Thomas Aquinas claimed that moral culpability requires that the offender is at the age of reason, which is around 7 years old. My experience with our kids bears this out. From around that age you can begin to reason with them more effectively — “think what the world would be like if everyone stole other peoples’ toys” / “how would you feel if you were pushed and hit your head on the gatepost”, etc. Maybe it is wrong to force an apology, but what else are you to do? Insisting on an insincere apology provides the tools and social etiquette for when the use of reason can render such apologies sincere.

What is a genuine apology? It includes an acceptance of how the misdemeanour felt to the other party, and also an understanding that the misdemeanour was wrong. Both elements are important, but all too often today only the first element comes into play. This is as if to say — “I’m sorry that my perfectly well-intentioned deed was interpreted negatively by yourself”. The classic expression of such a faux-sorry is the politicians’ apology, scripted by a spin-aware spad delicately tiptoeing around the boundaries of plausible deniability. It isn’t an admission of guilt, merely an acknowledgment of the other’s pain. It threatens surreptitious vindication. 

I was reminded of all this when Bishop Robert Barron rebuked the apology from the Olympic Committee for the opening ceremony’s attempt to mock the Last Supper at the Paris opening ceremony. He said this “so-called” sorry was “anything but an apology”, and was rather a “masterpiece of woke duplicity”. He doubted that the pastiche was well-intentioned — saying that for all their grandstanding about inclusivity, Christian believers are never included. He said that a genuine sorry would have been something like: “This was a mistake, it should never have been done, we’re truly sorry about it”. 

If everyone has their own truth, the summit of wrongdoing is mere hurt feelings relative to some group’s truth

I don’t disagree with Bishop Barron, but the discussion points to an important distinction about how apologies function, and why genuine apologies — and therefore genuine forgiveness — are so rarely encountered in today’s culture.  

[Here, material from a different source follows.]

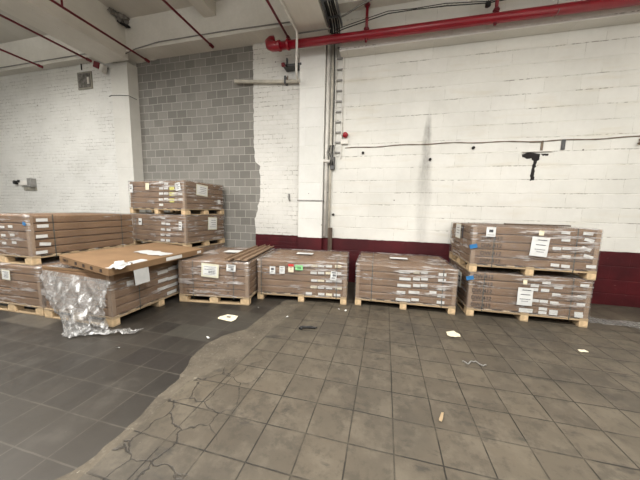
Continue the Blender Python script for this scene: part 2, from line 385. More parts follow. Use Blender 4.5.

A genuine apology includes an acceptance of how the misdemeanour felt to the other party, and an understanding that the misdemeanour was wrong. This second element means the misdemeanour was wrong in-and-of-itself, not merely wrong because the other party took offence. Yet, if we’re going to speak confidently about right and wrong, we need to be able to speak confidently about shared values, about shared notions of truth, and about shared ethical norms. 

In the case of the Last Supper pastiche, this fulsome sort of apology isn’t actually possible, because it’s clear those behind the scene don’t believe the fundamental tenets of the religion that was mocked. The best form of apology that could be hoped for is that partial apology that acknowledges hurt, but not genuine culpability.  

There are no easy answers to this — it’s just a fact of cultural and religious plurality. Neither Bishop Barron nor I can expect everyone to believe in Transubstantiation, however much we might want them to. But this impasse points to the deeper reasons why today’s culture is so mercilessly unforgiving. This is a culture with profound disagreements over such fundamentals as truth, human nature, life, communities, and religion. If everyone has their own truth, the summit of wrongdoing is mere hurt feelings relative to some group’s truth. Apologies are then just about ensuring some group feels “seen”, and then just acknowledgement without absolution. This is a culture in which a genuine admission of guilt – acknowledging that something was truly wrong and not merely hurtful — is a culture which cannot fully forgive.